X-ray absorption spectroscopy of trivalent Eu, Gd, Tb, and Dy chlorides and oxychlorides

Abstract

Growing interest in next generation molten salt nuclear reactors necessitates a fundamental understanding of the chemical and physico-chemical properties of fission products, including elements of the lanthanide series. In this study, we probed coordination environment of Eu, Gd, Tb, and Dy in their chloride salts with both laboratory and synchrotron scale X-ray absorption spectroscopy (XAS). The aerobic melting was carried out with LnCl3·nH2O, where Ln is Eu, Gd, Tb, and Dy, and yielded predominant formation of oxychlorides (LnOCl), that was confirmed by extended X-ray absorption fine structure (EXAFS) analysis and X-ray diffraction (XRD). Density functional theory (DFT) and time-dependent density functional theory (TDDFT) computations were performed to obtain ground state structures, lattice parameters, and to simulate L3-edge XANES (X-ray absorption near edge structure) spectra of the LnCl3·nH2O and LnOCl.
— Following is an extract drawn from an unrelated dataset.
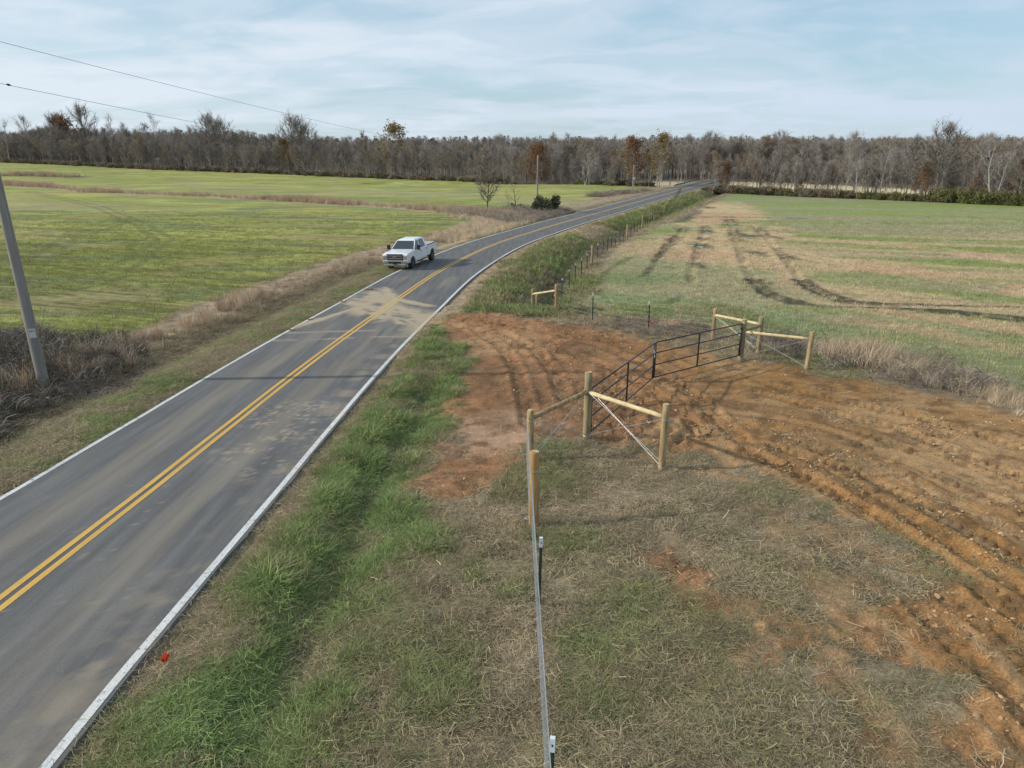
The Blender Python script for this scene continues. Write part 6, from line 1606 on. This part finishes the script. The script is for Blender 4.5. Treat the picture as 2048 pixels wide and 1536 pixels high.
# hedge-like growth above the far embankment at left of the bridge
X, Y = line_pts([(17.54, 164.83), (26.08, 177.22), (34.65, 191.49)], 160, 1.0, 0, RNG); k = np.abs(road_u(X, Y)) > 5; X, Y = X[k], Y[k]
scatter('bank_scrub', [bramble(230 + i, 60, 1.0, M_TWIGT) for i in range(3)], put(X, Y, -.05), rots(len(X), .2), RNG.uniform(.5, 1.4, len(X)), RNG.random(len(X)), 'tan scrub on the bank beside the road short of the bridge', 'scrub')
def shrub(x, y, h, leafm, label, seed, name='evergreen_bush', n=900, w=1.0):
    l, s = blob('shrub', seed, n, leafm, 1.0, .13, 1.1, 30)
    e = empty(name, (x, y, H(x, y) - .05)); e.scale = (h * w * .8, h * w * .8, h * .8); tag(e, label, 'bush')
    for d, nm in ((l, 'foliage'), (s, 'stems')):
        if d is None: continue
        o = bpy.data.objects.new(nm, d); COL.objects.link(o); o.parent = e
    return e
x, y, h = (5.62, 118.51, 3.3); shrub(x, y, h * .95, M_CONIF, 'large dark evergreen bush right of the far telephone pole by the road', 300, n=2600, w=.85)
x, y, h = (5.27, 123.86, 2.64); shrub(x, y, h, M_BRL, 'brownish ivy-covered bush close to the right of the far telephone pole', 304, n=1500, w=.7, name='bush')
x, y, h = (0.97, 128.56, 1.36); shrub(x, y, h, M_CONIF, 'small dark evergreen bush between the saplings and the far telephone pole', 301)
x, y, h = (1.99, 126.19, 0.84); shrub(x, y, h, M_BRL, 'low green bush just left of the far telephone pole', 302)
x, y, h = (7.71, 120.74, 0.96); shrub(x, y, h, M_CONIF, 'low dark evergreen bush nearest the road bend, right of the big bush', 303)
x, y, h = (-17.76, 30.87, 0.64); shrub(x, y, h, M_BRL, 'small dark green briar bush right of the left pole at the field edge', 305, n=1200)
x, y, h = (-17.94, 29.52, 0.78); shrub(x, y, h, M_BRL, 'dark green honeysuckle bush between the left pole and the briar bush', 306, n=1200)
# a bush whose twigs reach into the picture at the left border
x, y, h = (-20.8, 26.9, 3.18); mk_tree('sapling', 0, x, y, max(1.6, h * .8), 'bare_shrub', 'leafless shrub reaching in from the left border below the pole', None, 0.4, 1.6, 'shrub')
X = RNG.uniform(2.0, 9.5, 900); Y = RNG.uniform(29, 40, 900); d, s, sg = pld(X, Y, [F3, T1_, T2_, E1])
k = (np.abs(sg - .5) < 1.9) & (RNG.random(900) < .75) & (fbm(X * .7, Y * .7, 720, 3) > .42); X, Y = X[k], Y[k]
scatter('fence_brush', [bramble(260 + i, 70, 1.0, [M_STEM, M_TWIGT, M_BARKD][i % 3]) for i in range(4)], put(X, Y, -.05), rots(len(X), .3), RNG.uniform(.16, .42, len(X)), RNG.random(len(X)), 'low brown tangled weeds under the wires of the cross fence', 'brush')
# dark scrub in the bank gap and along the far ditch
X, Y = line_pts([(1.94, 40.02), (2.65, 43.37), (3.64, 48.48), (5.23, 54.65), (7.2, 61.99), (12.85, 81.94), (18.2, 99.17)], 260, .5, 1.2, RNG)
scatter('ditch_brush', [bramble(240 + i, 60, 1.0, [M_BARKD, M_TWIG][i % 2]) for i in range(3)], put(X, Y, -.05), rots(len(X), .2), RNG.uniform(.3, .8, len(X)), RNG.random(len(X)), 'dark dead stems in the ditch behind the long field fence', 'brush')
X, Y = line_pts(SPLIT[:5], 150, .8, 1.0, RNG)
scatter('edge_brush', bk[:4], put(X, Y, -.05), rots(len(X), .2), RNG.uniform(.4, .85, len(X)), RNG.random(len(X)), 'leafless brown brush behind the far corner brace', 'brush')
A blue shift, initially predicted by our calculations, was also observed for the experimental Ln L3-edge XANES spectra of the hydrated trichlorides vs oxychlorides, highlighting the power of combining the predictive ability of theory with experiment to elucidate the properties of the compounds of interest. The blue shift is indicative of structural stabilization of LnCl3·nH2O due to higher symmetry compared with LnOCl. To the best of knowledge, this is a first study providing the framework for fundamental insights into the structure of Ln trichlorides and oxychlorides in support of future characterization of lanthanides in the molten salt environment.